### WHAT THE EXERCISE ASKS
Filter these entries, keeping only lines that hold the word "script".

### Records
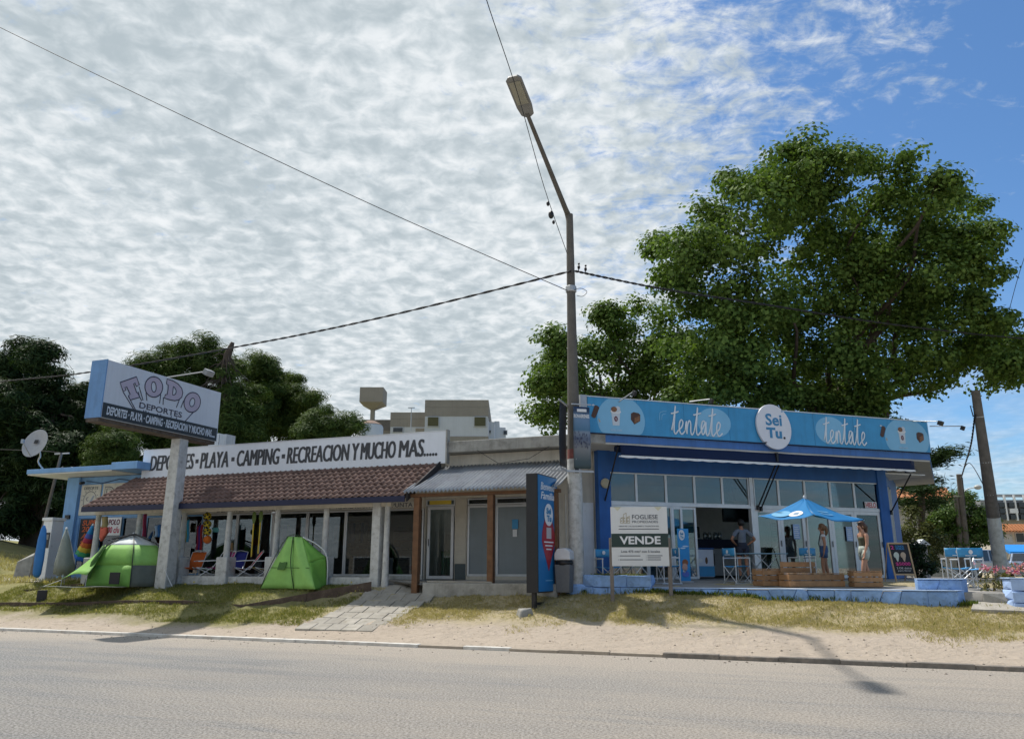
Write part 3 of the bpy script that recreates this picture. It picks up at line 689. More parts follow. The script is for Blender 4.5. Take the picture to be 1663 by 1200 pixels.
# interior of the ice cream shop
cx3 = RF.hit(1118, 885, 3.0).x; tvx = RF.hit(1174, 835, 3.9); tvz = RF.hit(1174, 847, 3.9).z
ct = thing('shop_counter', 'dark counter with white front inside ice cream shop doorway', 'counter', RF.w(cx3, 3.0, 0), RR)
MB().box(0, 2.0, 0, .7, .08, .95).build('counter_body', M('counter_grey', (.42, .42, .43), .4), ct); MB().box(-.05, 2.05, -.06, .75, .953, 1.25).build('counter_top', navy, ct, bevel=.02); MB().box(.1, 1.95, .05, .65, 0, .08).build('toe_kick', black, ct)
cm = thing('coffee_machine', 'dark coffee machine on the ice cream shop counter', 'machine', RF.w(cx3+.15, 3.2, 1.253), RR)
MB().box(0, .45, 0, .4, 0, .42).build('machine_body', black, cm, bevel=.03); MB().cyl((.22, -.05, .2), (.22, .02, .2), .05, .04).build('brew_head', steel, cm); MB().box(.05, .4, -.1, .0, .0, .04).build('drip_tray', steel, cm)
for k in range(4):
    g = thing('glass_jar', ['clear glass jar next to the coffee machine on counter', 'second glass jar from the coffee machine', 'third glass jar from the coffee machine', 'glass jar farthest from the coffee machine on counter'][k], 'jar', RF.w(cx3+.75+k*.2, 3.15+.05*(k % 2), 1.253), 0, 'jars on the counter')
    MB().lathe([(.05, 0), (.07, .02), (.07, .18), (.04, .22)], (0, 0, 0), 12).build('jar_body', glassmat('jar_glass', (.7, .72, .7), .2), g, smooth=True); MB().cyl((0, 0, .22), (0, 0, .25), .045, .045).build('lid', steel, g)
tv = thing('wall_television', 'black flat television hung high inside ice cream shop', 'television', RF.w(tvx.x, 3.9, tvz), RR)
MB().box(0, 1.25, 0, .06, 0, .72).build('casing', black, tv, bevel=.01); MB().box(.03, 1.22, -.006, -.002, .03, .69).build('screen', M('screen_off', (.006, .006, .008), .12), tv); MB().tube([(.62, .06, .5), (.62, .3, 1.5)], .03, 8).build('bracket', black, tv)
fz = thing('chest_freezer', 'white chest freezer with blue lower panel in shop doorway', 'freezer', RF.w(.50, .75, 0), RR+R_(3))
MB().box(0, 1.05, 0, .62, .06, .86).build('freezer_body', M('freezer_white', (.62, .66, .74), .35, .04), fz, bevel=.02); MB().box(.0, 1.05, -.012, -.003, .08, .38).build('blue_panel', brandblue, fz); MB().box(-.02, 1.07, -.02, .64, .862, .91).build('lid', M('lid_blue', (.03, .10, .28), .3), fz, bevel=.015)
for k, (cc, xx_, rx, rz) in enumerate((((.55, .45, .08), .22, .035, .10), ((.10, .02, .01), .38, .04, .11), ((.75, .75, .75), .55, .10, .06), ((.12, .06, .03), .78, .045, .10))):
    MB().prism(disc(xx_, .54, rx, rz, 16), -.008, -.003).build('printed_ice_cream', M('print%d' % k, cc, .5), fz)
for k in range(2): MB().box(1.08+.06*k, 1.10+.06*k, .1, .12, .4, .75).build('handle', black, fz)
pl = thing('menu_panel', 'dark framed menu board on the wall inside ice cream shop', 'menu board', RF.w(RF.hit(1252, 850, 5.9).x, 5.9, 1.35), RR)
MB().box(0, .8, 0, .05, 0, .7).build('board', black, pl)
for k in range(6): MB().box(.08, .72-.1*(k % 3), -.006, -.002, .08+k*.1, .11+k*.1).build('menu_line', M('menu_ink', (.22, .16, .14), .6), pl)
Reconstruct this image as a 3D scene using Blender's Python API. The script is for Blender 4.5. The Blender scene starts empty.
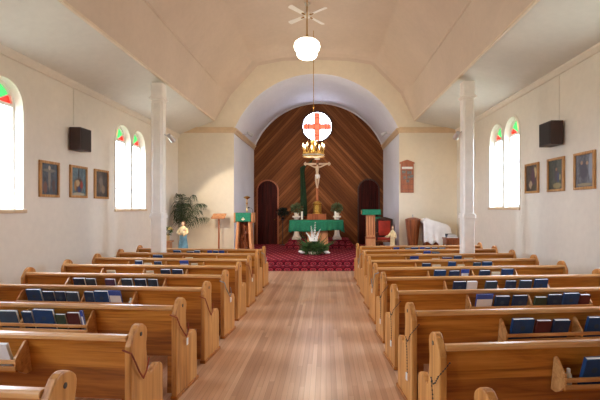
import bpy, bmesh, math, random
from mathutils import Vector, Matrix, Euler
R = math.radians
PI = math.pi
sc = bpy.context.scene
col = sc.collection
random.seed(7)

# ------------------------------------------------------------------ materials
def newmat(name):
    m = bpy.data.materials.new(name); m.use_nodes = True
    nt = m.node_tree
    for n in list(nt.nodes): nt.nodes.remove(n)
    out = nt.nodes.new('ShaderNodeOutputMaterial')
    b = nt.nodes.new('ShaderNodeBsdfPrincipled')
    nt.links.new(b.outputs[0], out.inputs[0])
    return m, nt, b, out

def lin(c):
    def f(v):
        v /= 255.0
        return v/12.92 if v <= .04045 else ((v+.055)/1.055)**2.4
    return (f(c[0]), f(c[1]), f(c[2]), 1)

def ramp(nt, fac, stops, interp='LINEAR'):
    r = nt.nodes.new('ShaderNodeValToRGB'); r.color_ramp.interpolation = interp
    e = r.color_ramp.elements
    while len(e) < len(stops): e.new(.5)
    for k, (p, c) in enumerate(stops): e[k].position = p; e[k].color = lin(c)
    nt.links.new(fac, r.inputs[0]); return r.outputs[0]

def math_(nt, op, a, b=None, c=None):
    n = nt.nodes.new('ShaderNodeMath'); n.operation = op
    for k, v in enumerate((a, b, c)):
        if v is None: continue
        if isinstance(v, (int, float)): n.inputs[k].default_value = v
        else: nt.links.new(v, n.inputs[k])
    return n.outputs[0]

def coords(nt, scale=(1, 1, 1), which='Object', jitter=True):
    tc = nt.nodes.new('ShaderNodeTexCoord'); mp = nt.nodes.new('ShaderNodeMapping')
    mp.inputs['Scale'].default_value = scale
    nt.links.new(tc.outputs[which], mp.inputs[0])
    if jitter:
        oi = nt.nodes.new('ShaderNodeObjectInfo')
        mu = math_(nt, 'MULTIPLY', oi.outputs['Random'], 37.0)
        nt.links.new(mu, mp.inputs['Location'])
    return mp.outputs[0]

def noise(nt, vec, scale, detail=3, rough=.5, dist=0):
    n = nt.nodes.new('ShaderNodeTexNoise')
    n.inputs['Scale'].default_value = scale; n.inputs['Detail'].default_value = detail
    n.inputs['Roughness'].default_value = rough; n.inputs['Distortion'].default_value = dist
    nt.links.new(vec, n.inputs['Vector']); return n.outputs[0]

def bump(nt, b, h, strength=.2, dist=.01):
    n = nt.nodes.new('ShaderNodeBump'); n.inputs['Strength'].default_value = strength
    n.inputs['Distance'].default_value = dist
    nt.links.new(h, n.inputs['Height']); nt.links.new(n.outputs[0], b.inputs['Normal'])

def plain(name, c, rough=.5, metal=0, var=.06, scale=6, spec=.5, bstr=.05):
    m, nt, b, o = newmat(name)
    f = noise(nt, coords(nt), scale, 4)
    lo = tuple(v*(1-var) for v in c); hi = tuple(min(255, v*(1+var)) for v in c)
    nt.links.new(ramp(nt, f, [(.3, lo), (.7, hi)]), b.inputs['Base Color'])
    b.inputs['Roughness'].default_value = rough; b.inputs['Metallic'].default_value = metal
    b.inputs['Specular IOR Level'].default_value = spec
    if bstr: bump(nt, b, f, bstr, .004)
    return m

def wood(name, dark, mid, light, axis=0, rough=.35, fine=1.0, spec=.5):
    """grain runs along the given object axis"""
    m, nt, b, o = newmat(name)
    s = [9*fine]*3; s[axis] = .55*fine
    v = coords(nt, tuple(s))
    n1 = noise(nt, v, 1.6, 6, .6, .8)
    s2 = [60*fine]*3; s2[axis] = 2.2*fine
    n2 = noise(nt, coords(nt, tuple(s2)), 1.0, 3, .6)
    f = math_(nt, 'ADD', math_(nt, 'MULTIPLY', n1, .75), math_(nt, 'MULTIPLY', n2, .25))
    nt.links.new(ramp(nt, f, [(.36, dark), (.5, mid), (.64, light)]), b.inputs['Base Color'])
    b.inputs['Roughness'].default_value = rough
    b.inputs['Specular IOR Level'].default_value = spec
    bump(nt, b, f, .06, .003)
    return m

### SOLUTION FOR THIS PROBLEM
Write part 3 of the bpy script that recreates this picture. It picks up at line 689. More parts follow. The script is for Blender 4.5. Take the picture to be 1663 by 1200 pixels.
Reconstruct this image as a 3D scene using Blender's Python API. The script is for Blender 4.5. The Blender scene starts empty.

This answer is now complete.